--- Begin RECORDS FOR THIS EXERCISE ---

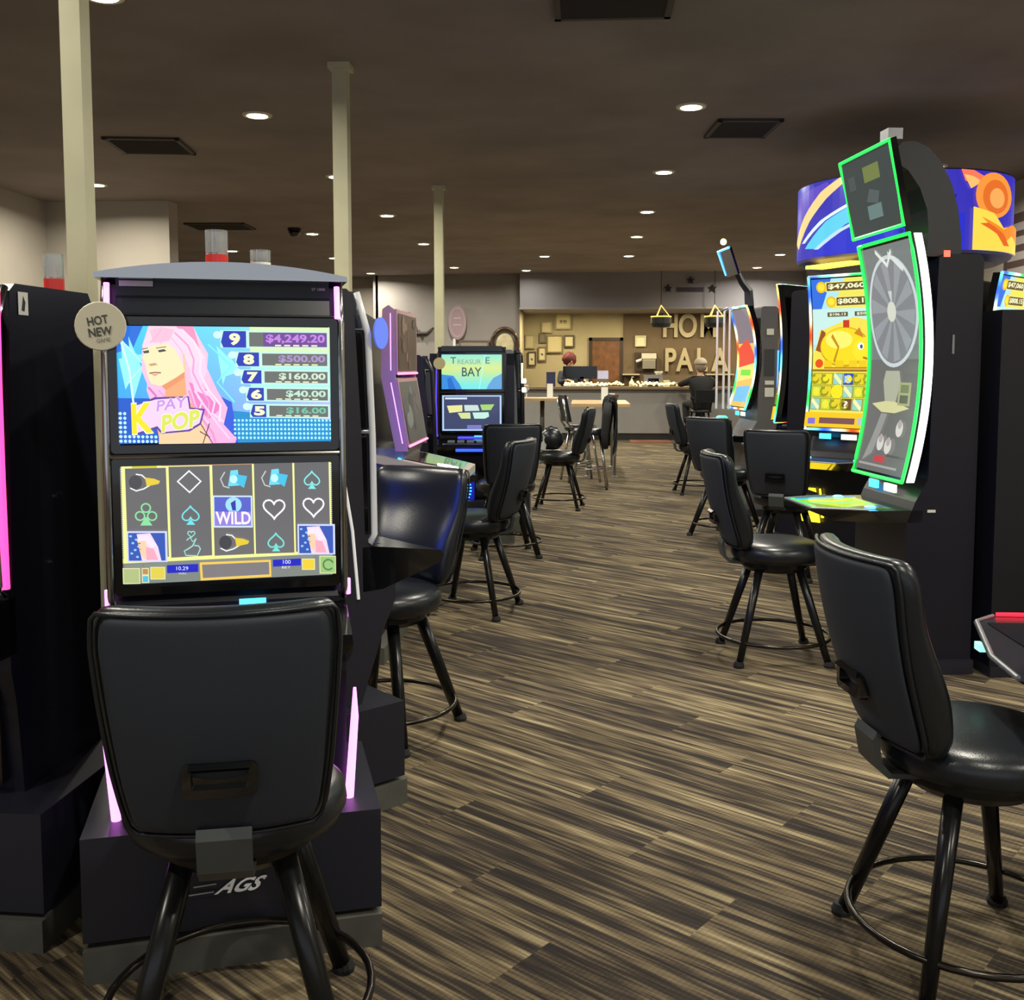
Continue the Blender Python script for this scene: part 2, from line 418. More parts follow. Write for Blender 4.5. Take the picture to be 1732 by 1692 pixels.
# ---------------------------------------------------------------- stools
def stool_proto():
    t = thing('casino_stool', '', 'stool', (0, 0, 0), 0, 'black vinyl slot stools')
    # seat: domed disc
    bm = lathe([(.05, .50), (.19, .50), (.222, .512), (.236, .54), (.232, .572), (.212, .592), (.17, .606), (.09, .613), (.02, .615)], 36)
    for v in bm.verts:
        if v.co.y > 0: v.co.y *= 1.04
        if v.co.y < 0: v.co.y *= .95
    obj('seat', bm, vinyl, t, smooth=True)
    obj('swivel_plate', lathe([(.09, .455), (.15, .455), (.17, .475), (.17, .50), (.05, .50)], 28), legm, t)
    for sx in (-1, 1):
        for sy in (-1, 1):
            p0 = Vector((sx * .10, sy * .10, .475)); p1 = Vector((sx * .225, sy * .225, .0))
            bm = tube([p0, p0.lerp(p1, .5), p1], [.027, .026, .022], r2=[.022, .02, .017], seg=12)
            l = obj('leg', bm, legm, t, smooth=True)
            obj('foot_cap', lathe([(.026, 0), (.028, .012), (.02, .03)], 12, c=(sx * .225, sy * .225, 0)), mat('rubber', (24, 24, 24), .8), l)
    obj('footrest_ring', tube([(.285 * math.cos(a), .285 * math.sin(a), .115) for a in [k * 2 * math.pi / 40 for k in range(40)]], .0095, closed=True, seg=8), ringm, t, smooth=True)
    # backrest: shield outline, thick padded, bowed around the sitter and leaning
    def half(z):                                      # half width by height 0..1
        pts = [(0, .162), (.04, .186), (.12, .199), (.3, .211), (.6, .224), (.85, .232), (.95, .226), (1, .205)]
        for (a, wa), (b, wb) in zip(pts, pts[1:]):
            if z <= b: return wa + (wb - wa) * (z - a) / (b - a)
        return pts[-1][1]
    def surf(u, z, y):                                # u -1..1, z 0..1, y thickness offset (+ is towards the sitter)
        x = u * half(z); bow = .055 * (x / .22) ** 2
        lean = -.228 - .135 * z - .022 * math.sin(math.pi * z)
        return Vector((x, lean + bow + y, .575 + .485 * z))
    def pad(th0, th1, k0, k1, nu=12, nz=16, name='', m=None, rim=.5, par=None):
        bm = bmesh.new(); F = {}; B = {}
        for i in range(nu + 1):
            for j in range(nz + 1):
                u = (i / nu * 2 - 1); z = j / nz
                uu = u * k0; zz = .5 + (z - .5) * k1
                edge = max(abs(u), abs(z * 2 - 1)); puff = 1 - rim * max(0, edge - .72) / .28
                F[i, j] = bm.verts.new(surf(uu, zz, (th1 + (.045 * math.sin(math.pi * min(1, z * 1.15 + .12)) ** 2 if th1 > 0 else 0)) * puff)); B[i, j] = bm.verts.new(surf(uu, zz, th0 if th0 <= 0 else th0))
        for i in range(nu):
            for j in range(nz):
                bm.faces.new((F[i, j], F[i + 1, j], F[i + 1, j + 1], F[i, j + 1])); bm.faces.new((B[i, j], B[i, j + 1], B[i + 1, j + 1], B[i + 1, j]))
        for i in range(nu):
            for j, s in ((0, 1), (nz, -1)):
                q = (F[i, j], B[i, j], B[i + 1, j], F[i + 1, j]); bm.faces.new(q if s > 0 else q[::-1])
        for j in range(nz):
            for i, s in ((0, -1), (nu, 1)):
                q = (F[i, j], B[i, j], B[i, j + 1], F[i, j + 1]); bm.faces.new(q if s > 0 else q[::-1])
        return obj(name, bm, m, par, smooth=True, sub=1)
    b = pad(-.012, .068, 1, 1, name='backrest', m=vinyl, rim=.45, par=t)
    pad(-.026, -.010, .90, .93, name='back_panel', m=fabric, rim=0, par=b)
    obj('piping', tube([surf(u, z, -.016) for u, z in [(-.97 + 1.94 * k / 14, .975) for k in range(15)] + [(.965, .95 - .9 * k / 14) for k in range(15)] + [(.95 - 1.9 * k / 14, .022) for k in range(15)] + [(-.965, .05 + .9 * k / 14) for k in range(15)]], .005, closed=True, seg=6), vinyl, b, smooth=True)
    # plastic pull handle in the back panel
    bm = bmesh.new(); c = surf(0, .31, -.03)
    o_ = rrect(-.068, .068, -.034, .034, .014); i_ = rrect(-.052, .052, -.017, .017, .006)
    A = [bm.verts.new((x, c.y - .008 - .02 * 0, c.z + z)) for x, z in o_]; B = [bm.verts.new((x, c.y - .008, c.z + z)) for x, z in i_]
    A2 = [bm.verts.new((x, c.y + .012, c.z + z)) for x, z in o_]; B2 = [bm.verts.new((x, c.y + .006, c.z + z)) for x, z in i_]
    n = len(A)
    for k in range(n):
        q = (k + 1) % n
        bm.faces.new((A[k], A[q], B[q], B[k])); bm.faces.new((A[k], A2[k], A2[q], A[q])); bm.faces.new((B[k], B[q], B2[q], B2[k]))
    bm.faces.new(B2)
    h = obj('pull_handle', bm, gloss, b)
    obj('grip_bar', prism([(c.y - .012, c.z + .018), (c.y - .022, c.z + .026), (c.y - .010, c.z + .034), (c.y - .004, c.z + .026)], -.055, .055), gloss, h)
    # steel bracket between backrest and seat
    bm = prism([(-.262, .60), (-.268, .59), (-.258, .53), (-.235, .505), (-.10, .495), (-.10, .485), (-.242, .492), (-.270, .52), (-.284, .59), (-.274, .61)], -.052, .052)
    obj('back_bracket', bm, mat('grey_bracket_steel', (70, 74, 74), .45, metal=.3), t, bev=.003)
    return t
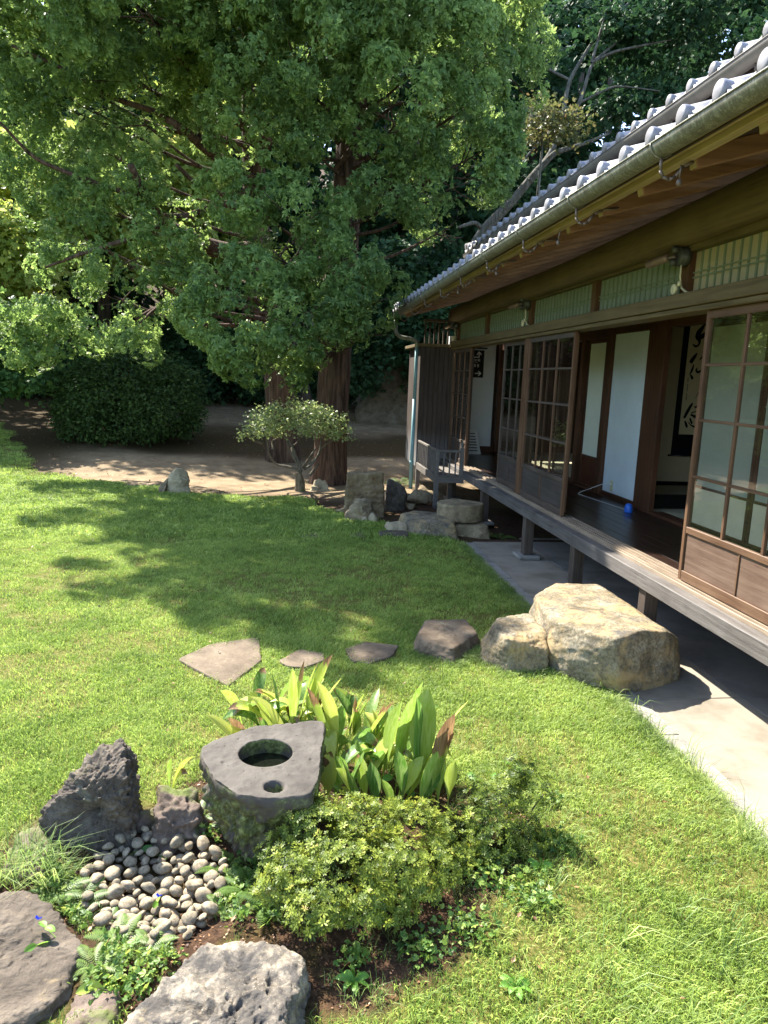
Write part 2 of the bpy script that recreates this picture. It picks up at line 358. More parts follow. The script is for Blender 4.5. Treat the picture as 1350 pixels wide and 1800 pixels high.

--- End RECORDS FOR THIS EXERCISE ---

**EXERCISE:** Exact duplication of all the records is required; pictures are omitted from the copy.

**ANSWER BELOW:**
Continue the Blender Python script for this scene: part 2, from line 418. More parts follow. Write for Blender 4.5. Take the picture to be 1732 by 1692 pixels.
# ---------------------------------------------------------------- stools
def stool_proto():
    t = thing('casino_stool', '', 'stool', (0, 0, 0), 0, 'black vinyl slot stools')
    # seat: domed disc
    bm = lathe([(.05, .50), (.19, .50), (.222, .512), (.236, .54), (.232, .572), (.212, .592), (.17, .606), (.09, .613), (.02, .615)], 36)
    for v in bm.verts:
        if v.co.y > 0: v.co.y *= 1.04
        if v.co.y < 0: v.co.y *= .95
    obj('seat', bm, vinyl, t, smooth=True)
    obj('swivel_plate', lathe([(.09, .455), (.15, .455), (.17, .475), (.17, .50), (.05, .50)], 28), legm, t)
    for sx in (-1, 1):
        for sy in (-1, 1):
            p0 = Vector((sx * .10, sy * .10, .475)); p1 = Vector((sx * .225, sy * .225, .0))
            bm = tube([p0, p0.lerp(p1, .5), p1], [.027, .026, .022], r2=[.022, .02, .017], seg=12)
            l = obj('leg', bm, legm, t, smooth=True)
            obj('foot_cap', lathe([(.026, 0), (.028, .012), (.02, .03)], 12, c=(sx * .225, sy * .225, 0)), mat('rubber', (24, 24, 24), .8), l)
    obj('footrest_ring', tube([(.285 * math.cos(a), .285 * math.sin(a), .115) for a in [k * 2 * math.pi / 40 for k in range(40)]], .0095, closed=True, seg=8), ringm, t, smooth=True)
    # backrest: shield outline, thick padded, bowed around the sitter and leaning
    def half(z):                                      # half width by height 0..1
        pts = [(0, .162), (.04, .186), (.12, .199), (.3, .211), (.6, .224), (.85, .232), (.95, .226), (1, .205)]
        for (a, wa), (b, wb) in zip(pts, pts[1:]):
            if z <= b: return wa + (wb - wa) * (z - a) / (b - a)
        return pts[-1][1]
    def surf(u, z, y):                                # u -1..1, z 0..1, y thickness offset (+ is towards the sitter)
        x = u * half(z); bow = .055 * (x / .22) ** 2
        lean = -.228 - .135 * z - .022 * math.sin(math.pi * z)
        return Vector((x, lean + bow + y, .575 + .485 * z))
    def pad(th0, th1, k0, k1, nu=12, nz=16, name='', m=None, rim=.5, par=None):
        bm = bmesh.new(); F = {}; B = {}
        for i in range(nu + 1):
            for j in range(nz + 1):
                u = (i / nu * 2 - 1); z = j / nz
                uu = u * k0; zz = .5 + (z - .5) * k1
                edge = max(abs(u), abs(z * 2 - 1)); puff = 1 - rim * max(0, edge - .72) / .28
                F[i, j] = bm.verts.new(surf(uu, zz, (th1 + (.045 * math.sin(math.pi * min(1, z * 1.15 + .12)) ** 2 if th1 > 0 else 0)) * puff)); B[i, j] = bm.verts.new(surf(uu, zz, th0 if th0 <= 0 else th0))
        for i in range(nu):
            for j in range(nz):
                bm.faces.new((F[i, j], F[i + 1, j], F[i + 1, j + 1], F[i, j + 1])); bm.faces.new((B[i, j], B[i, j + 1], B[i + 1, j + 1], B[i + 1, j]))
        for i in range(nu):
            for j, s in ((0, 1), (nz, -1)):
                q = (F[i, j], B[i, j], B[i + 1, j], F[i + 1, j]); bm.faces.new(q if s > 0 else q[::-1])
        for j in range(nz):
            for i, s in ((0, -1), (nu, 1)):
                q = (F[i, j], B[i, j], B[i, j + 1], F[i, j + 1]); bm.faces.new(q if s > 0 else q[::-1])
        return obj(name, bm, m, par, smooth=True, sub=1)
    b = pad(-.012, .068, 1, 1, name='backrest', m=vinyl, rim=.45, par=t)
    pad(-.026, -.010, .90, .93, name='back_panel', m=fabric, rim=0, par=b)
    obj('piping', tube([surf(u, z, -.016) for u, z in [(-.97 + 1.94 * k / 14, .975) for k in range(15)] + [(.965, .95 - .9 * k / 14) for k in range(15)] + [(.95 - 1.9 * k / 14, .022) for k in range(15)] + [(-.965, .05 + .9 * k / 14) for k in range(15)]], .005, closed=True, seg=6), vinyl, b, smooth=True)
    # plastic pull handle in the back panel
    bm = bmesh.new(); c = surf(0, .31, -.03)
    o_ = rrect(-.068, .068, -.034, .034, .014); i_ = rrect(-.052, .052, -.017, .017, .006)
    A = [bm.verts.new((x, c.y - .008 - .02 * 0, c.z + z)) for x, z in o_]; B = [bm.verts.new((x, c.y - .008, c.z + z)) for x, z in i_]
    A2 = [bm.verts.new((x, c.y + .012, c.z + z)) for x, z in o_]; B2 = [bm.verts.new((x, c.y + .006, c.z + z)) for x, z in i_]
    n = len(A)
    for k in range(n):
        q = (k + 1) % n
        bm.faces.new((A[k], A[q], B[q], B[k])); bm.faces.new((A[k], A2[k], A2[q], A[q])); bm.faces.new((B[k], B[q], B2[q], B2[k]))
    bm.faces.new(B2)
    h = obj('pull_handle', bm, gloss, b)
    obj('grip_bar', prism([(c.y - .012, c.z + .018), (c.y - .022, c.z + .026), (c.y - .010, c.z + .034), (c.y - .004, c.z + .026)], -.055, .055), gloss, h)
    # steel bracket between backrest and seat
    bm = prism([(-.262, .60), (-.268, .59), (-.258, .53), (-.235, .505), (-.10, .495), (-.10, .485), (-.242, .492), (-.270, .52), (-.284, .59), (-.274, .61)], -.052, .052)
    obj('back_bracket', bm, mat('grey_bracket_steel', (70, 74, 74), .45, metal=.3), t, bev=.003)
    return t
Write part 2 of the bpy script that recreates this picture. It picks up at line 358. More parts follow. The script is for Blender 4.5. Treat the picture as 1350 pixels wide and 1800 pixels high.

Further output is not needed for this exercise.